Recently I encountered a small and funny problem that I’d like to share with you.

Imagine there is a model Trivium (question: string) and a model TriviaAnswer (trivium:references, answer:string, is_correct:boolean). Essentially they represent a question with related answer options. There is also a word document containing data to be loaded. It looks something like this:

1. What is the English translation of Punta Nizuc?
- Point of the peninsula 
- Nose of the dog
- A place of paradise
- Ear of the rabbit
2. The earliest Mayan settlements on the Yucatan Peninsula date back to?
- 1800 BC
- 1630 AD
- 1250 BC 
- 1830
...

The questions and answers are provided by non-technical people and are not strictly structured. Loading the data is a one-time operation, or at least it should not happen often, so no user interface is required for this.

Now we can shape the requirements:

  • the solution should be simple, quick and cheap
  • data will be loaded by a developer or devops guy
  • we need to test new data on staging before deploying to production

So what are our options?

Firstly, it’s possible to create a script parsing the incoming data. The downside is that it’s easy to overlook an error in the data structure, so the script will have to be quite intelligent. But the solution should not involve significant effort – this won’t do.

The other option is to delegate writing bunch of Trivium.create!(...) to a newbie or an intern. But obviously this would be too cruel in addition to being error prone and non-reusable.
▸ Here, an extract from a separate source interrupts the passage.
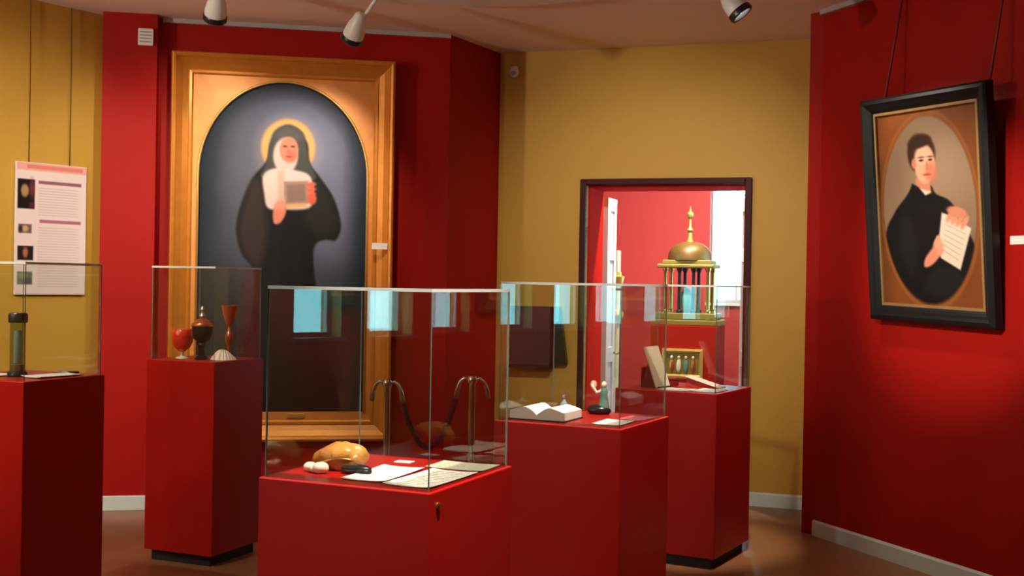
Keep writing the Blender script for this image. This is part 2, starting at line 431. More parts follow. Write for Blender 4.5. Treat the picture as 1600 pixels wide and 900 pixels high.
# =================================================================== SPOTLIGHTS
def spotlight(mount, head, aim, power, angle, label, blend=0.5, col=LAMP_COL, soft=0.04):
    r = empty('ceiling_spotlight', (mount[0], mount[1], HC), 0, label, 'spotlight', 'gallery ceiling spotlights')
    M0 = Vector((mount[0], mount[1], HC)); Hh = Vector(head) - M0; d = (Vector(aim) - Vector(head)).normalized()
    bm = bmesh.new(); bx(bm, -0.05, 0.05, -0.018, 0.018, -0.03, 0.0)
    finish('track_adapter', bm, LAMPWHT, r, bevel=0.004)
    rot = d.to_track_quat('-Z', 'Y').to_matrix().to_4x4()
    T = Matrix.Translation(Hh) @ rot
    back = T @ Vector((0, 0, 0.06))
    tube_obj('arm', LAMPWHT, r, [(0, 0, -0.03), (0, 0, -0.07), (Hh.x * 0.5, Hh.y * 0.5, (Hh.z) * 0.5 - 0.035), back], 0.013)
    bd = lathe_obj('lamp_body', LAMPWHT, r, [(0, 0.115), (0.022, 0.112), (0.038, 0.095), (0.044, 0.06), (0.058, 0.02), (0.066, -0.03), (0.066, -0.055), (0, -0.055)], 28, M=T)
    lathe_obj('bezel', BLACK, r, [(0.052, -0.052), (0.069, -0.052), (0.072, -0.058), (0.072, -0.085), (0.066, -0.09), (0.054, -0.088), (0.052, -0.06)], 28, M=T)
    lathe_obj('lens', LENS, r, [(0, -0.064), (0.053, -0.064), (0.053, -0.058), (0, -0.058)], 28, M=T)
    ld = bpy.data.lights.new('bulb', 'SPOT'); ld.energy = power * LAMP; ld.spot_size = math.radians(angle); ld.spot_blend = blend
    ld.color = col; ld.shadow_soft_size = soft
    lo = bpy.data.objects.new('bulb', ld); COL.objects.link(lo); lo.parent = r
    lo.matrix_local = Matrix.Translation(Hh + d * 0.10) @ rot
    return r
spotlight((-1.67, 7.05), (-1.80, 7.12, 3.215), (-2.25, 8.2, 1.9), 26, 105, 'white ceiling spotlight with black rim above left end of the gilt frame', 0.8)
spotlight((-0.865, 7.28), (-0.995, 7.36, 3.150), (-1.6, 8.3, 2.0), 54, 85, 'white ceiling spotlight with black rim above centre of the large painting', 0.8)
spotlight((1.12, 6.76), (1.235, 6.80, 3.215), (2.50, 6.45, 1.55), 50, 70, 'white ceiling spotlight angled right towards the black-framed portrait', 0.8)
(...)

As for doing it myself – I feel too lazy for that.

We need something in between: quicker and dirtier than a parser, but smarter than straightforward create! calls.

Here comes the DSL. What if we could write something like this:

q "What is the English translation of Punta Nizuc?" do
  a "Point of the peninsula"
  a "Nose of the dog", true
  a "A place of paradise"
  a "Ear of the rabbit"
end
q "The earliest Mayan settlements on the Yucatan Peninsula date back to?" do
  a "1800 BC", true
  a "1630 AD"
  a "1250 BC"
  a "1830"
end
# ...

Looks pretty, in my opinion! Let’s convert the initial data into DSL format with a few regular expressions:

s/^\d+\.\s+(.+)/q "\1" do/g
s/^-\s+(.+)/a "\1"/g

And wrap the data into this:

DSL::load_questions_with_answers do
  # questions and answers
end

Now add some code to parse it:

module DSL
    def self.load_questions_with_answers(&block)
      DSL::Root.new.instance_eval(&block)
    end
    
    class Root
      def q(question, &block)
        @trivium = Trivium.create!(question: question)
        instance_eval(&block)
      end
    
      def a(answer, is_correct = false)
        @trivium.answers.create!(answer: answer, is_correct: is_correct)
      end
    end
end

And it’s quite ready. Wrap it as a rake task or migration and you’re good to go. The benefits are:

  • it was pretty quick
  • minimal routine work was required
  • solution is reusable
  • it was fun!

To sum up, it’s worth being lazy at times. Keeping that in mind helps you come up with cleaner and simpler solutions, compared to head-on approach or over-engineering like there’s no tomorrow.